##### STORED ROWS #####
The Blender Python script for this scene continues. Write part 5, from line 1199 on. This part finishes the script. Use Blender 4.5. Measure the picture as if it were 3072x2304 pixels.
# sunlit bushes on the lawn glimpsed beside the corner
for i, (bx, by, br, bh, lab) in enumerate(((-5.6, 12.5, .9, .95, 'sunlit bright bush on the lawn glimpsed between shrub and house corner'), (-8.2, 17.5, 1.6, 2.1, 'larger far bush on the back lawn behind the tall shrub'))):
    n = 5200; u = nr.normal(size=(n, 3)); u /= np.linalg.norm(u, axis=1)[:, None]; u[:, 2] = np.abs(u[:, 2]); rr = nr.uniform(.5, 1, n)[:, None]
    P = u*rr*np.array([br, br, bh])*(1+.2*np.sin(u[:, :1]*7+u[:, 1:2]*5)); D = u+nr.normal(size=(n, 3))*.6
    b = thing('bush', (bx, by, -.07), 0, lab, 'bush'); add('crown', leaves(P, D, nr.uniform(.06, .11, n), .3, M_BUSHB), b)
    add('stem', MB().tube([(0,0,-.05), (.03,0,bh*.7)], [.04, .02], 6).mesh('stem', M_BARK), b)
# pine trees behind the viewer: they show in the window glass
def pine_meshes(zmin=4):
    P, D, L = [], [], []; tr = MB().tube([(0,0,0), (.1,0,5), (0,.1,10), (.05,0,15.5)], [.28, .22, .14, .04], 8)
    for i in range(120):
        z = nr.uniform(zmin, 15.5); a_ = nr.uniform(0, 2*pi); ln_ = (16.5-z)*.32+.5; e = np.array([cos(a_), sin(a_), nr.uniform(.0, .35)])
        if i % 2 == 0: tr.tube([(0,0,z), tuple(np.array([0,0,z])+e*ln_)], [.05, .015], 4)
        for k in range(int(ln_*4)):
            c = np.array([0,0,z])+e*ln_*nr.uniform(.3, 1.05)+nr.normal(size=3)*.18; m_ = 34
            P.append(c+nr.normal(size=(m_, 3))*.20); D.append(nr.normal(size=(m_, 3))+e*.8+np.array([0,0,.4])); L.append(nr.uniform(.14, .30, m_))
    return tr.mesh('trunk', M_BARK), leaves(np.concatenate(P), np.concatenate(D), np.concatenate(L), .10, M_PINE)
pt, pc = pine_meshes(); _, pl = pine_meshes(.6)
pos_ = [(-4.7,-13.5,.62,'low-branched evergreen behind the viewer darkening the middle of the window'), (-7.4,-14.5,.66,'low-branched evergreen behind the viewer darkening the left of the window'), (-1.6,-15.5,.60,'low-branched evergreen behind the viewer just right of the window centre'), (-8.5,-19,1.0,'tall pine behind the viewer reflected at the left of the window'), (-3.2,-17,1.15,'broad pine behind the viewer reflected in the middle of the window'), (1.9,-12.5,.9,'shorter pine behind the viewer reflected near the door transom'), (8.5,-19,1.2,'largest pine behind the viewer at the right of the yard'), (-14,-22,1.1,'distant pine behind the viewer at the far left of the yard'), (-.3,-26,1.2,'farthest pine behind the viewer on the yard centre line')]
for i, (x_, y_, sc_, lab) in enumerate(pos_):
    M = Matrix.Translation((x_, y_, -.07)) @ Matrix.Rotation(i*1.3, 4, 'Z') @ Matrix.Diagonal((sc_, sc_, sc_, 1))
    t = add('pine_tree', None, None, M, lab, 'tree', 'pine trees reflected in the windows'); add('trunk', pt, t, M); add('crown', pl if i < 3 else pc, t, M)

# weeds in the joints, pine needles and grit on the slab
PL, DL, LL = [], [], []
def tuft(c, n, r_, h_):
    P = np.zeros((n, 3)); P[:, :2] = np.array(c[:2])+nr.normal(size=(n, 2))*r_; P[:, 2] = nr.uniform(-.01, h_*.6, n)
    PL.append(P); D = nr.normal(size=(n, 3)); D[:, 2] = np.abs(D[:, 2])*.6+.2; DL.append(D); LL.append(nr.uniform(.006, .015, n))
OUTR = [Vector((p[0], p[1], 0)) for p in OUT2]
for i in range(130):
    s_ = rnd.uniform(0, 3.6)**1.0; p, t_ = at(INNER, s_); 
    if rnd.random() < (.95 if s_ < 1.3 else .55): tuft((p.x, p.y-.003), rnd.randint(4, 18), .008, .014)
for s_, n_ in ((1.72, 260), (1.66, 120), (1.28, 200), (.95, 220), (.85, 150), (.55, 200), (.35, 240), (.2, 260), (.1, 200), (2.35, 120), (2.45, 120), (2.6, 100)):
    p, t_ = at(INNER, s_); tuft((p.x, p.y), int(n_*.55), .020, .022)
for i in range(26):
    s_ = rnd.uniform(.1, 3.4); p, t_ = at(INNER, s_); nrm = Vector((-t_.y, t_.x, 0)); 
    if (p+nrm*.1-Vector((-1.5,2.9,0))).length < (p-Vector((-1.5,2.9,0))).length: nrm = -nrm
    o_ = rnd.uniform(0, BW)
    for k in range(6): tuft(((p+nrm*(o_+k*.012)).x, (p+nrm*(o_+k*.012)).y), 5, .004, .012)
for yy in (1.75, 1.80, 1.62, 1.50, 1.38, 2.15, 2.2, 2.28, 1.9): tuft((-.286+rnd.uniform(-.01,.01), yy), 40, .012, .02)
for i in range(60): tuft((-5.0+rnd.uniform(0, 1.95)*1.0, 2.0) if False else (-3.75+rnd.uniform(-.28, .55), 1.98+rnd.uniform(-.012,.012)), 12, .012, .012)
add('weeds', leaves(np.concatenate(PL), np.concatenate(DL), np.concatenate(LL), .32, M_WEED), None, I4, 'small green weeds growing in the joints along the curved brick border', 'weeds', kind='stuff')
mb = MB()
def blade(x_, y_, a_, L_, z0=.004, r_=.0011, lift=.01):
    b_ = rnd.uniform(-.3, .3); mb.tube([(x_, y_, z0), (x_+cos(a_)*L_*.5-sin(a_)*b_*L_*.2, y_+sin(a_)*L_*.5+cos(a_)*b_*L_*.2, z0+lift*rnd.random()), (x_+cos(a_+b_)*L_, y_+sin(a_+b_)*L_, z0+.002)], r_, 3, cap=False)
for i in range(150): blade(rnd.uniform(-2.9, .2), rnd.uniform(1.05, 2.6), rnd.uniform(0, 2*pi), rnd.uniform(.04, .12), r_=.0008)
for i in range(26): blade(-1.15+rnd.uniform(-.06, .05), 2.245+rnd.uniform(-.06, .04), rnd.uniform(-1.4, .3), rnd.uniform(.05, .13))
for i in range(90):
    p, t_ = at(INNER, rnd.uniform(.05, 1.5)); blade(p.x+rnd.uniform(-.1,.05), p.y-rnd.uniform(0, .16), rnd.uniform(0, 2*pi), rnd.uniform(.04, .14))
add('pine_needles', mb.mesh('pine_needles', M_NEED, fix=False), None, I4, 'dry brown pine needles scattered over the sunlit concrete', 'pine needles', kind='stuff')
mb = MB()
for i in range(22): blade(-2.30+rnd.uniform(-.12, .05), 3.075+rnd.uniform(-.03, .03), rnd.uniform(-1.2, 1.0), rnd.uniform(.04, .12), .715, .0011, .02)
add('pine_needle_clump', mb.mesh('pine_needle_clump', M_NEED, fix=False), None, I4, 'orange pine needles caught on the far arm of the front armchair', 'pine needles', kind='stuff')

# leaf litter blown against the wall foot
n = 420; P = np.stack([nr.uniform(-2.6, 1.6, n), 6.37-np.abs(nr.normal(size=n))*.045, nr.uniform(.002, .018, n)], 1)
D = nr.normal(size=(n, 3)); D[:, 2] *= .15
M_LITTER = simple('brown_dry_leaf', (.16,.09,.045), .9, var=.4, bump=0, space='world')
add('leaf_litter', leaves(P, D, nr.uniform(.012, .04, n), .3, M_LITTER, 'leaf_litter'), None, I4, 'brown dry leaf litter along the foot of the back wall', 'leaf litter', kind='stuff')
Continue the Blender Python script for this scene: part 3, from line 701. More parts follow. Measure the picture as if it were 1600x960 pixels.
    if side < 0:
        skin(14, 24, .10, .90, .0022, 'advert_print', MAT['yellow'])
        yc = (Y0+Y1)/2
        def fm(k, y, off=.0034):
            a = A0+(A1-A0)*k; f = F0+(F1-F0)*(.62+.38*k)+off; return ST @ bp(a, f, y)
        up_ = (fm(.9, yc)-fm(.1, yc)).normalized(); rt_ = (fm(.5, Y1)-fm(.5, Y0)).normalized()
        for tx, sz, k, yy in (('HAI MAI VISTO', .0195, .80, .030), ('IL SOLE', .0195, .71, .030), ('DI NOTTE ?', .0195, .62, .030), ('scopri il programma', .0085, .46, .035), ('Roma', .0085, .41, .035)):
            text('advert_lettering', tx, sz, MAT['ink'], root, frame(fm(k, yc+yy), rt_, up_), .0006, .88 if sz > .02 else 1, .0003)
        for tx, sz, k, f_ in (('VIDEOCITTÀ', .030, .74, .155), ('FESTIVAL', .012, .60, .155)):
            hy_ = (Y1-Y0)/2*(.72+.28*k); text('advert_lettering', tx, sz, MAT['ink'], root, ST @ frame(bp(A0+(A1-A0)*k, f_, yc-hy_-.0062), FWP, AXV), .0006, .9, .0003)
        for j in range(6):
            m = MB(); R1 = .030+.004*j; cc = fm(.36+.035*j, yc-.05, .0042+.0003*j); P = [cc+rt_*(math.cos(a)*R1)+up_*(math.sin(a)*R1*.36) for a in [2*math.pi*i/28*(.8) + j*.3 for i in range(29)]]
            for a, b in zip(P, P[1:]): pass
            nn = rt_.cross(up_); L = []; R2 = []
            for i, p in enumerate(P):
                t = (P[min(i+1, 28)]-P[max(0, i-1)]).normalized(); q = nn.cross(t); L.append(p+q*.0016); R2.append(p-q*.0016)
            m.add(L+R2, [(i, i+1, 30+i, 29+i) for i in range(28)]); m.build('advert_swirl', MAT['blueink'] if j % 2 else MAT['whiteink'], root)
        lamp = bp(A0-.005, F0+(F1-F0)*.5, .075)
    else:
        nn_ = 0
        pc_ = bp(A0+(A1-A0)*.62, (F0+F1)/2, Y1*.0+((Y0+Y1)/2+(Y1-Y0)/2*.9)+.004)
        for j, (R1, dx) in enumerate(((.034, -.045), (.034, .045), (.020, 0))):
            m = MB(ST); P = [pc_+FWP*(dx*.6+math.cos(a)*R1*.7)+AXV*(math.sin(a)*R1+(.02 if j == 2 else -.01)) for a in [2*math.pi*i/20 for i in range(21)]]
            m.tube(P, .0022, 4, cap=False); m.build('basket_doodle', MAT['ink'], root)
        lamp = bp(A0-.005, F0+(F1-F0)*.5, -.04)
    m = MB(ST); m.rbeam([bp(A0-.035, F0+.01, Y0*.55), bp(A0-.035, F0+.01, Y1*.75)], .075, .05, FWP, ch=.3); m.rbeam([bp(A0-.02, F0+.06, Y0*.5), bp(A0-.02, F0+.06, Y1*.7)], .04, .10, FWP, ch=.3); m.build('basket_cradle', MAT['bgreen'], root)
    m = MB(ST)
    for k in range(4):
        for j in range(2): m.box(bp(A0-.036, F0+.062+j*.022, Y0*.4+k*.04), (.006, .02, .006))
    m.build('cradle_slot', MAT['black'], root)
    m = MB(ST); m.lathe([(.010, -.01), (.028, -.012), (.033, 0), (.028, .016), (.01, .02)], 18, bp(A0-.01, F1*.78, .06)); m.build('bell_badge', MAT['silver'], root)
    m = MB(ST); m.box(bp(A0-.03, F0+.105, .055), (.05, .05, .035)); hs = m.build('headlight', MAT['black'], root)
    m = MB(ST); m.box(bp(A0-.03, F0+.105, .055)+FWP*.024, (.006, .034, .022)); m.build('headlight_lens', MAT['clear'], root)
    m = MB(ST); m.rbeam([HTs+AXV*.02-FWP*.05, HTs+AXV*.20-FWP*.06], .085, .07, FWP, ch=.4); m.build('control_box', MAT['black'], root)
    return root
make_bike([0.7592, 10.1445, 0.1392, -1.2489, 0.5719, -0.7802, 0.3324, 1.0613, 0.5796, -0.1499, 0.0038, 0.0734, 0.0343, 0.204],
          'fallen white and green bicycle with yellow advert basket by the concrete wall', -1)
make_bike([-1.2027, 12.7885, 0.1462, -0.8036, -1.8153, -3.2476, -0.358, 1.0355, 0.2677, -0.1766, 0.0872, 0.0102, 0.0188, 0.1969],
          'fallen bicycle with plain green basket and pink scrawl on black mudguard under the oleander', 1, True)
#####
Copy out every line in the listing where the word "Blender" appears.

PROBLEM SOLUTION:
The Blender Python script for this scene continues. Write part 5, from line 1199 on. This part finishes the script. Use Blender 4.5. Measure the picture as if it were 3072x2304 pixels.
Continue the Blender Python script for this scene: part 3, from line 701. More parts follow. Measure the picture as if it were 1600x960 pixels.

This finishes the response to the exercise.